## Given instruction
Output the full listing word for word.

## Dataset section
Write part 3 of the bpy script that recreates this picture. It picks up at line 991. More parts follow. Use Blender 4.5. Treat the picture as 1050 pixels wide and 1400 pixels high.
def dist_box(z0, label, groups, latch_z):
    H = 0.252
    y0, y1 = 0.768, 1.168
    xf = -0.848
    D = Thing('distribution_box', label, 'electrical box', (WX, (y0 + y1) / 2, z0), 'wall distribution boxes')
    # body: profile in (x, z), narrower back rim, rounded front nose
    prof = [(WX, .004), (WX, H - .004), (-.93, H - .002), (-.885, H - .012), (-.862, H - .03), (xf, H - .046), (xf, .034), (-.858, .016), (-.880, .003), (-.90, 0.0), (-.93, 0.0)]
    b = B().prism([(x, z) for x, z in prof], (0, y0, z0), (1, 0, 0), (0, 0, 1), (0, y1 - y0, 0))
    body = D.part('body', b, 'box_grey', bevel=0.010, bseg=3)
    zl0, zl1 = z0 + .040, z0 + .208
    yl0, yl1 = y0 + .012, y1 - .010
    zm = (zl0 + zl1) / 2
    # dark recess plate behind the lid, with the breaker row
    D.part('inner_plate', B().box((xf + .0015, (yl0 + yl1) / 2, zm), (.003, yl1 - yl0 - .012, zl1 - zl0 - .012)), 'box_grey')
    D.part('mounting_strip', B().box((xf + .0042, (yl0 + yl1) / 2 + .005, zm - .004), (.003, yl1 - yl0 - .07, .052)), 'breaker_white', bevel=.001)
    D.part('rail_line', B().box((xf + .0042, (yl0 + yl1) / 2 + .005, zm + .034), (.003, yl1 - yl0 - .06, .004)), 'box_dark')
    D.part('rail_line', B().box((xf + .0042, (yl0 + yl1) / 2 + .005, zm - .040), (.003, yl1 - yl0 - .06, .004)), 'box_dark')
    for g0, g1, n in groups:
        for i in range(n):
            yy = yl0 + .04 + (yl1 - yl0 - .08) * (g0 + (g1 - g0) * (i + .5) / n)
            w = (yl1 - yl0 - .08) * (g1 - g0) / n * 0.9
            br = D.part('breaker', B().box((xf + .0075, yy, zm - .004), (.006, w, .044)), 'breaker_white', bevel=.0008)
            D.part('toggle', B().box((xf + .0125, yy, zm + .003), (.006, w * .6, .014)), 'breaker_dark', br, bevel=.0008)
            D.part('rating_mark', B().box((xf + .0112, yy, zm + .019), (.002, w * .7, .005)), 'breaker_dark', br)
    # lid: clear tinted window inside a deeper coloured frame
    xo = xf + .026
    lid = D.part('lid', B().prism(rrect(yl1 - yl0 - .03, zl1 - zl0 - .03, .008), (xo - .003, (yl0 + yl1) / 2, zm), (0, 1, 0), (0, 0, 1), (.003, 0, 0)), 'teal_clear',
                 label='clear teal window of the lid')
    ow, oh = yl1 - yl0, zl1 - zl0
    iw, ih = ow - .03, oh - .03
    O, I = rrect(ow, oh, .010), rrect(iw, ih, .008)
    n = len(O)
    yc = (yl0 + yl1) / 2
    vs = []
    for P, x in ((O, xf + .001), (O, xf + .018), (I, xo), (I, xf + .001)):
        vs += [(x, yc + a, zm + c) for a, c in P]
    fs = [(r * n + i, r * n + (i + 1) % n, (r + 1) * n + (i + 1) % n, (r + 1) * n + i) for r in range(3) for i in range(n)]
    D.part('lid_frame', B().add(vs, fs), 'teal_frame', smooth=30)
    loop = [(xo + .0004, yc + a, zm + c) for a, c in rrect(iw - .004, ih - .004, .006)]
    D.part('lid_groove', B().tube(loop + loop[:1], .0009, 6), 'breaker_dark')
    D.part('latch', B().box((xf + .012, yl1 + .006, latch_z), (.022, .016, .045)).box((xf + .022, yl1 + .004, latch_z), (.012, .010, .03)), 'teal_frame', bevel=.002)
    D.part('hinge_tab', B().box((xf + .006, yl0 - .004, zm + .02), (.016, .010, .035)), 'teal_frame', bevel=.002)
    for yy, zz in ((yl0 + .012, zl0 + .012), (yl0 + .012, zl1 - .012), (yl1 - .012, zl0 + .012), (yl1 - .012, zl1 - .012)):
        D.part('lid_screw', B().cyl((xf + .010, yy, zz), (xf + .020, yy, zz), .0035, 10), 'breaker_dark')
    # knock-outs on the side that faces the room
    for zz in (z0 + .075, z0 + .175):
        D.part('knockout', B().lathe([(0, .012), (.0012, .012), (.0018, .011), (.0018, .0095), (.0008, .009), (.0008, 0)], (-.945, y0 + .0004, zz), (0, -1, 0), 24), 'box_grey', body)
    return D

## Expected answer
Write part 3 of the bpy script that recreates this picture. It picks up at line 991. More parts follow. Use Blender 4.5. Treat the picture as 1050 pixels wide and 1400 pixels high.
def dist_box(z0, label, groups, latch_z):
    H = 0.252
    y0, y1 = 0.768, 1.168
    xf = -0.848
    D = Thing('distribution_box', label, 'electrical box', (WX, (y0 + y1) / 2, z0), 'wall distribution boxes')
    # body: profile in (x, z), narrower back rim, rounded front nose
    prof = [(WX, .004), (WX, H - .004), (-.93, H - .002), (-.885, H - .012), (-.862, H - .03), (xf, H - .046), (xf, .034), (-.858, .016), (-.880, .003), (-.90, 0.0), (-.93, 0.0)]
    b = B().prism([(x, z) for x, z in prof], (0, y0, z0), (1, 0, 0), (0, 0, 1), (0, y1 - y0, 0))
    body = D.part('body', b, 'box_grey', bevel=0.010, bseg=3)
    zl0, zl1 = z0 + .040, z0 + .208
    yl0, yl1 = y0 + .012, y1 - .010
    zm = (zl0 + zl1) / 2
    # dark recess plate behind the lid, with the breaker row
    D.part('inner_plate', B().box((xf + .0015, (yl0 + yl1) / 2, zm), (.003, yl1 - yl0 - .012, zl1 - zl0 - .012)), 'box_grey')
    D.part('mounting_strip', B().box((xf + .0042, (yl0 + yl1) / 2 + .005, zm - .004), (.003, yl1 - yl0 - .07, .052)), 'breaker_white', bevel=.001)
    D.part('rail_line', B().box((xf + .0042, (yl0 + yl1) / 2 + .005, zm + .034), (.003, yl1 - yl0 - .06, .004)), 'box_dark')
    D.part('rail_line', B().box((xf + .0042, (yl0 + yl1) / 2 + .005, zm - .040), (.003, yl1 - yl0 - .06, .004)), 'box_dark')
    for g0, g1, n in groups:
        for i in range(n):
            yy = yl0 + .04 + (yl1 - yl0 - .08) * (g0 + (g1 - g0) * (i + .5) / n)
            w = (yl1 - yl0 - .08) * (g1 - g0) / n * 0.9
            br = D.part('breaker', B().box((xf + .0075, yy, zm - .004), (.006, w, .044)), 'breaker_white', bevel=.0008)
            D.part('toggle', B().box((xf + .0125, yy, zm + .003), (.006, w * .6, .014)), 'breaker_dark', br, bevel=.0008)
            D.part('rating_mark', B().box((xf + .0112, yy, zm + .019), (.002, w * .7, .005)), 'breaker_dark', br)
    # lid: clear tinted window inside a deeper coloured frame
    xo = xf + .026
    lid = D.part('lid', B().prism(rrect(yl1 - yl0 - .03, zl1 - zl0 - .03, .008), (xo - .003, (yl0 + yl1) / 2, zm), (0, 1, 0), (0, 0, 1), (.003, 0, 0)), 'teal_clear',
                 label='clear teal window of the lid')
    ow, oh = yl1 - yl0, zl1 - zl0
    iw, ih = ow - .03, oh - .03
    O, I = rrect(ow, oh, .010), rrect(iw, ih, .008)
    n = len(O)
    yc = (yl0 + yl1) / 2
    vs = []
    for P, x in ((O, xf + .001), (O, xf + .018), (I, xo), (I, xf + .001)):
        vs += [(x, yc + a, zm + c) for a, c in P]
    fs = [(r * n + i, r * n + (i + 1) % n, (r + 1) * n + (i + 1) % n, (r + 1) * n + i) for r in range(3) for i in range(n)]
    D.part('lid_frame', B().add(vs, fs), 'teal_frame', smooth=30)
    loop = [(xo + .0004, yc + a, zm + c) for a, c in rrect(iw - .004, ih - .004, .006)]
    D.part('lid_groove', B().tube(loop + loop[:1], .0009, 6), 'breaker_dark')
    D.part('latch', B().box((xf + .012, yl1 + .006, latch_z), (.022, .016, .045)).box((xf + .022, yl1 + .004, latch_z), (.012, .010, .03)), 'teal_frame', bevel=.002)
    D.part('hinge_tab', B().box((xf + .006, yl0 - .004, zm + .02), (.016, .010, .035)), 'teal_frame', bevel=.002)
    for yy, zz in ((yl0 + .012, zl0 + .012), (yl0 + .012, zl1 - .012), (yl1 - .012, zl0 + .012), (yl1 - .012, zl1 - .012)):
        D.part('lid_screw', B().cyl((xf + .010, yy, zz), (xf + .020, yy, zz), .0035, 10), 'breaker_dark')
    # knock-outs on the side that faces the room
    for zz in (z0 + .075, z0 + .175):
        D.part('knockout', B().lathe([(0, .012), (.0012, .012), (.0018, .011), (.0018, .0095), (.0008, .009), (.0008, 0)], (-.945, y0 + .0004, zz), (0, -1, 0), 24), 'box_grey', body)
    return D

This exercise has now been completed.